Senator Win Gatchalian said he expects the number of renewable energy (RE) investments to rise substantially following a Department of Justice (DOJ) opinion that natural resources including solar, wind, hydro, and ocean or tidal energies are not covered by the constitutional limitation on foreign ownership.
He said the flow of investments is hinged on amending the Implementing Rules and Regulations (IRR) of Republic Act No. 9513 or the Renewable Energy Act of 2008.
“The removal of the 40% foreign ownership cap is a game changer,” he said, adding that “this puts the country on the right path of creating an investment climate that would enhance the establishment of more renewable energy facilities amid global efforts to address climate change and ongoing conflict between Russia and Ukraine.”
He emphasized that wider adoption of RE in the country could progressively bring down power rates for the benefit of consumers and create more jobs within the communities concerned.
According to Gatchalian, who is the vice chair of the Senate Committee on Energy, the absence of foreign ownership limitation on RE facilities augurs well with a recent decision of the energy department to increase the percentage of RE utilization for on-grid areas from 1% to 2.52% and in line with the DOE’s vision of powering up communities with clean and sustainable energy systems. The increase to 2.52% shall take effect in 2023.
He said the increase would also help the country lessen its dependence on energy derived from fossil fuel and coal-based power plants.
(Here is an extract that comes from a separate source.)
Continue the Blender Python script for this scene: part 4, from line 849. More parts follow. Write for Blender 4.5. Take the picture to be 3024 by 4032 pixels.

To date, a total of 998 RE contracts, generating around P270 billion in investments have been approved by DOE. Such contracts have an aggregate installed capacity of 5460 megawatts (MW) and a potential capacity of 61,613.81MW.
According to Gatchalian, any increase in the use of RE could also enhance the development of other renewable energy sources that are yet to be harnessed in the country such as the ocean or tidal energy, green hydrogen, and off-shore wind, among others.